Reproduce the following material exactly, including every line.

__________________________________________________

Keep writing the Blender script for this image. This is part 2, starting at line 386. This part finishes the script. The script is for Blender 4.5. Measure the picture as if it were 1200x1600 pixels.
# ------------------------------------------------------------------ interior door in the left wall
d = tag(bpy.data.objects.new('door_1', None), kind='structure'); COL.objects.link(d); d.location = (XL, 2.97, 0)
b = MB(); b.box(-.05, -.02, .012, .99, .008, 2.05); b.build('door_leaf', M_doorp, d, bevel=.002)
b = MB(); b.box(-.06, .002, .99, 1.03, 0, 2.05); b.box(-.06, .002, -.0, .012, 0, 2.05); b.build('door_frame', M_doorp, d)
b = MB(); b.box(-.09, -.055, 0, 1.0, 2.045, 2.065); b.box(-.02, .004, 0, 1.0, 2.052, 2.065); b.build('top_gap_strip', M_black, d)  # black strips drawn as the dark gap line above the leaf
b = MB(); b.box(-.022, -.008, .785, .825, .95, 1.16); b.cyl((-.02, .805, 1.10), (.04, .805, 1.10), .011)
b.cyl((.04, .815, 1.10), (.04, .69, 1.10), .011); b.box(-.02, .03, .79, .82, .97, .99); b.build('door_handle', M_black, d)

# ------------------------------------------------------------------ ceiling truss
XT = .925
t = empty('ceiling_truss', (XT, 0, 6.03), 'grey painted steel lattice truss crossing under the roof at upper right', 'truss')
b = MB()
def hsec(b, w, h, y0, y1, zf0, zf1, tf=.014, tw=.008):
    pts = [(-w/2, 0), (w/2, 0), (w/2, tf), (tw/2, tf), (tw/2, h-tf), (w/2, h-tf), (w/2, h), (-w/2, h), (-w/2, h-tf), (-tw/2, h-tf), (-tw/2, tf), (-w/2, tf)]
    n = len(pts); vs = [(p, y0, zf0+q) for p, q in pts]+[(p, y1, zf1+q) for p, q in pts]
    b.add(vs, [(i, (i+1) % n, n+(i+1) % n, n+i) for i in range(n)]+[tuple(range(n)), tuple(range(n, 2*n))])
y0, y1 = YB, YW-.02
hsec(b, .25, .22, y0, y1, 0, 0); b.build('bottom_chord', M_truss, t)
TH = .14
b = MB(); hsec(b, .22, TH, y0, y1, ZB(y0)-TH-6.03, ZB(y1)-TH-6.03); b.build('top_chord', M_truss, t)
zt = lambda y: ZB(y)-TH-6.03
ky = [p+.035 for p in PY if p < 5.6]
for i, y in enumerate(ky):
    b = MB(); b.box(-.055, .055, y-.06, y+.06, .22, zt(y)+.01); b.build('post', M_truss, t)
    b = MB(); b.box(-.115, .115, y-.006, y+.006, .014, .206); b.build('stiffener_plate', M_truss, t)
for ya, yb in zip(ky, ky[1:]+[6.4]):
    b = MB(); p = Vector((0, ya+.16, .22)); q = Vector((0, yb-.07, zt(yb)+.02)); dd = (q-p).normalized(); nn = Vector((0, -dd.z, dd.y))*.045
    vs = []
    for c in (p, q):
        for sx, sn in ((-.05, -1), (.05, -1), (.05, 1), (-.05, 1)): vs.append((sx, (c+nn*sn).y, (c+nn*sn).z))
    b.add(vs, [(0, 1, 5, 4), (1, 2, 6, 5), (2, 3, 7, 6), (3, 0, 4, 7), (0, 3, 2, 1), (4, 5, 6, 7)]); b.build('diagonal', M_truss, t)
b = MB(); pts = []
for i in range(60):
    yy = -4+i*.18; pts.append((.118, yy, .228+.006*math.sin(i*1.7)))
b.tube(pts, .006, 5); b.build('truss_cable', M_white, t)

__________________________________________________

RESULT OF THIS TASK:
Keep writing the Blender script for this image. This is part 2, starting at line 386. This part finishes the script. The script is for Blender 4.5. Measure the picture as if it were 1200x1600 pixels.
# ------------------------------------------------------------------ interior door in the left wall
d = tag(bpy.data.objects.new('door_1', None), kind='structure'); COL.objects.link(d); d.location = (XL, 2.97, 0)
b = MB(); b.box(-.05, -.02, .012, .99, .008, 2.05); b.build('door_leaf', M_doorp, d, bevel=.002)
b = MB(); b.box(-.06, .002, .99, 1.03, 0, 2.05); b.box(-.06, .002, -.0, .012, 0, 2.05); b.build('door_frame', M_doorp, d)
b = MB(); b.box(-.09, -.055, 0, 1.0, 2.045, 2.065); b.box(-.02, .004, 0, 1.0, 2.052, 2.065); b.build('top_gap_strip', M_black, d)  # black strips drawn as the dark gap line above the leaf
b = MB(); b.box(-.022, -.008, .785, .825, .95, 1.16); b.cyl((-.02, .805, 1.10), (.04, .805, 1.10), .011)
b.cyl((.04, .815, 1.10), (.04, .69, 1.10), .011); b.box(-.02, .03, .79, .82, .97, .99); b.build('door_handle', M_black, d)

# ------------------------------------------------------------------ ceiling truss
XT = .925
t = empty('ceiling_truss', (XT, 0, 6.03), 'grey painted steel lattice truss crossing under the roof at upper right', 'truss')
b = MB()
def hsec(b, w, h, y0, y1, zf0, zf1, tf=.014, tw=.008):
    pts = [(-w/2, 0), (w/2, 0), (w/2, tf), (tw/2, tf), (tw/2, h-tf), (w/2, h-tf), (w/2, h), (-w/2, h), (-w/2, h-tf), (-tw/2, h-tf), (-tw/2, tf), (-w/2, tf)]
    n = len(pts); vs = [(p, y0, zf0+q) for p, q in pts]+[(p, y1, zf1+q) for p, q in pts]
    b.add(vs, [(i, (i+1) % n, n+(i+1) % n, n+i) for i in range(n)]+[tuple(range(n)), tuple(range(n, 2*n))])
y0, y1 = YB, YW-.02
hsec(b, .25, .22, y0, y1, 0, 0); b.build('bottom_chord', M_truss, t)
TH = .14
b = MB(); hsec(b, .22, TH, y0, y1, ZB(y0)-TH-6.03, ZB(y1)-TH-6.03); b.build('top_chord', M_truss, t)
zt = lambda y: ZB(y)-TH-6.03
ky = [p+.035 for p in PY if p < 5.6]
for i, y in enumerate(ky):
    b = MB(); b.box(-.055, .055, y-.06, y+.06, .22, zt(y)+.01); b.build('post', M_truss, t)
    b = MB(); b.box(-.115, .115, y-.006, y+.006, .014, .206); b.build('stiffener_plate', M_truss, t)
for ya, yb in zip(ky, ky[1:]+[6.4]):
    b = MB(); p = Vector((0, ya+.16, .22)); q = Vector((0, yb-.07, zt(yb)+.02)); dd = (q-p).normalized(); nn = Vector((0, -dd.z, dd.y))*.045
    vs = []
    for c in (p, q):
        for sx, sn in ((-.05, -1), (.05, -1), (.05, 1), (-.05, 1)): vs.append((sx, (c+nn*sn).y, (c+nn*sn).z))
    b.add(vs, [(0, 1, 5, 4), (1, 2, 6, 5), (2, 3, 7, 6), (3, 0, 4, 7), (0, 3, 2, 1), (4, 5, 6, 7)]); b.build('diagonal', M_truss, t)
b = MB(); pts = []
for i in range(60):
    yy = -4+i*.18; pts.append((.118, yy, .228+.006*math.sin(i*1.7)))
b.tube(pts, .006, 5); b.build('truss_cable', M_white, t)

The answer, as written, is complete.